Job >> Line by line, reproduce exactly the beginning of the listing below, ending with the line that contains "col = S.collection" and adding nothing.

Dataset content >>
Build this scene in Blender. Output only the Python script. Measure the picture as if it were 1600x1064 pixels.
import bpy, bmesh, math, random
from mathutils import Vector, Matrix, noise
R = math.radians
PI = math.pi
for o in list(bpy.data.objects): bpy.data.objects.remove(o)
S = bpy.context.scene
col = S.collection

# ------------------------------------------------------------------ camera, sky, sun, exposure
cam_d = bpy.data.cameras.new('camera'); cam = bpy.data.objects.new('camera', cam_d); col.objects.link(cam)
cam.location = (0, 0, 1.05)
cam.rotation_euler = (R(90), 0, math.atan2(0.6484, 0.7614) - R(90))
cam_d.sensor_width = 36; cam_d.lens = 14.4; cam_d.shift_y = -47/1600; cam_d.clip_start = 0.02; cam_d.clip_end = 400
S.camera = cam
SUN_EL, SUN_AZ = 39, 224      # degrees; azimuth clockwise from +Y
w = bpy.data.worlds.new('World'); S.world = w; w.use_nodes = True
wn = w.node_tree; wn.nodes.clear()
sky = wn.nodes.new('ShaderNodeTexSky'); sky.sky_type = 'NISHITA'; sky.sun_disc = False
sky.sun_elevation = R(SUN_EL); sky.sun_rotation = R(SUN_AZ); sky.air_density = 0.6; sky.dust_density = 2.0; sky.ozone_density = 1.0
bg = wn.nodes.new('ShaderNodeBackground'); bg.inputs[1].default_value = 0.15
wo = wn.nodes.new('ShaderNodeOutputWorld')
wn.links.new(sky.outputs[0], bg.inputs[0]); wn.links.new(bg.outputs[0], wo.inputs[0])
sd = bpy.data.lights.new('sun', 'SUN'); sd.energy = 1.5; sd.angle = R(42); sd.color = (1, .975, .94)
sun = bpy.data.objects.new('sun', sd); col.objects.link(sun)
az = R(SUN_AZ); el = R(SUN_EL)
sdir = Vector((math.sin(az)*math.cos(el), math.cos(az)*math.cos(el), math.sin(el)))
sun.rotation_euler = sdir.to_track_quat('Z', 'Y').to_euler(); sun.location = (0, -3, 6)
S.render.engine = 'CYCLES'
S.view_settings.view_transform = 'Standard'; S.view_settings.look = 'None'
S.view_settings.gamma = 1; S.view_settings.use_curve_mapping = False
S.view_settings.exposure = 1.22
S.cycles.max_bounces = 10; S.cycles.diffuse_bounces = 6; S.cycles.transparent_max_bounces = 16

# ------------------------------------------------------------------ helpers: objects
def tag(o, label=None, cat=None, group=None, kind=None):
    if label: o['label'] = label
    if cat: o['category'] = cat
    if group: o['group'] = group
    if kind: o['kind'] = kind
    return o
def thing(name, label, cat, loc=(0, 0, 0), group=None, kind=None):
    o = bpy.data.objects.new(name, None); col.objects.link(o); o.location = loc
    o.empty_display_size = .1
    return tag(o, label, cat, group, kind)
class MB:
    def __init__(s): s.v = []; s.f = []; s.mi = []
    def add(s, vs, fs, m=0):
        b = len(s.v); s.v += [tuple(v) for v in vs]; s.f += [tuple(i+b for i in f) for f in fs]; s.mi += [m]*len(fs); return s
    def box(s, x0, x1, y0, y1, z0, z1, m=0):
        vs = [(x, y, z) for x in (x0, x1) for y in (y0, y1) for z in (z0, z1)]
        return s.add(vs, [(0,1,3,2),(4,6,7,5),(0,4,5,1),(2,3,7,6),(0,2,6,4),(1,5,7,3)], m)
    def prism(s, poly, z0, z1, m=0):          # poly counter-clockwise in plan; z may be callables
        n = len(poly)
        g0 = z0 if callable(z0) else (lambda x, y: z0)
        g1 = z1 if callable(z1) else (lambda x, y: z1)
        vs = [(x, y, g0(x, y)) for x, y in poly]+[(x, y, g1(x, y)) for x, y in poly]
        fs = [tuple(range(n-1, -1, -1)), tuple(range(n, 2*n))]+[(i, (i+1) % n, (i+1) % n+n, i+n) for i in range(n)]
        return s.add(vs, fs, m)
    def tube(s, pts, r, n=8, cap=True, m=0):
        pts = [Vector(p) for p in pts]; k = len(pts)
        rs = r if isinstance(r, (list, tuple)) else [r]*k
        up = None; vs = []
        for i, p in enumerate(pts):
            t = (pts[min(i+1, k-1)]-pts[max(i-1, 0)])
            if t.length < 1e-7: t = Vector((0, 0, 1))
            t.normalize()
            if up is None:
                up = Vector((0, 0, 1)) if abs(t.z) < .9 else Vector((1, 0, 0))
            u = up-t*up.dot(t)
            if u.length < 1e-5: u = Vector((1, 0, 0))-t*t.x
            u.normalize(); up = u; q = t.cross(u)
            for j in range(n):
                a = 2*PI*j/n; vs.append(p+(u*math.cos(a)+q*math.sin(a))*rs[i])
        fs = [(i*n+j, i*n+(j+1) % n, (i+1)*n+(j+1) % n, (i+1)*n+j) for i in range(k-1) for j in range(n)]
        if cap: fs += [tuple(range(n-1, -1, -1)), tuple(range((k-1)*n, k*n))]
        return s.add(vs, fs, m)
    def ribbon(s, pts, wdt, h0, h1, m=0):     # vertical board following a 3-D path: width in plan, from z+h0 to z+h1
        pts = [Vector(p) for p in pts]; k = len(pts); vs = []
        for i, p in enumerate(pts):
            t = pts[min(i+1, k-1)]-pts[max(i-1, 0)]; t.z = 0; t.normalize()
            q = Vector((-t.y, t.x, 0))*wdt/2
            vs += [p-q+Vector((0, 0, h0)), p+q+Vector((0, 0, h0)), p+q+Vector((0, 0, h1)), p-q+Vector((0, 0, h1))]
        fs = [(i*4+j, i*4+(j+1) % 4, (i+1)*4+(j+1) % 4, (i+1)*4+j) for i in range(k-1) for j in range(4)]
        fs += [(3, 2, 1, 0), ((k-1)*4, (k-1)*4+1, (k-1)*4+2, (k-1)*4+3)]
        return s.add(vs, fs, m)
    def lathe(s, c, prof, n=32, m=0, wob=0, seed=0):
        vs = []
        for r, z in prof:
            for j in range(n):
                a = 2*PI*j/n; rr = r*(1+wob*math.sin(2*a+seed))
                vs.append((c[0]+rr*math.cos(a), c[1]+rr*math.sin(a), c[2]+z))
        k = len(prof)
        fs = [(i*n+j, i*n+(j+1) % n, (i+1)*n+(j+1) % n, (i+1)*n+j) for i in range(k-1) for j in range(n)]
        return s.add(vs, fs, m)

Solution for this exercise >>
Build this scene in Blender. Output only the Python script. Measure the picture as if it were 1600x1064 pixels.
import bpy, bmesh, math, random
from mathutils import Vector, Matrix, noise
R = math.radians
PI = math.pi
for o in list(bpy.data.objects): bpy.data.objects.remove(o)
S = bpy.context.scene
col = S.collection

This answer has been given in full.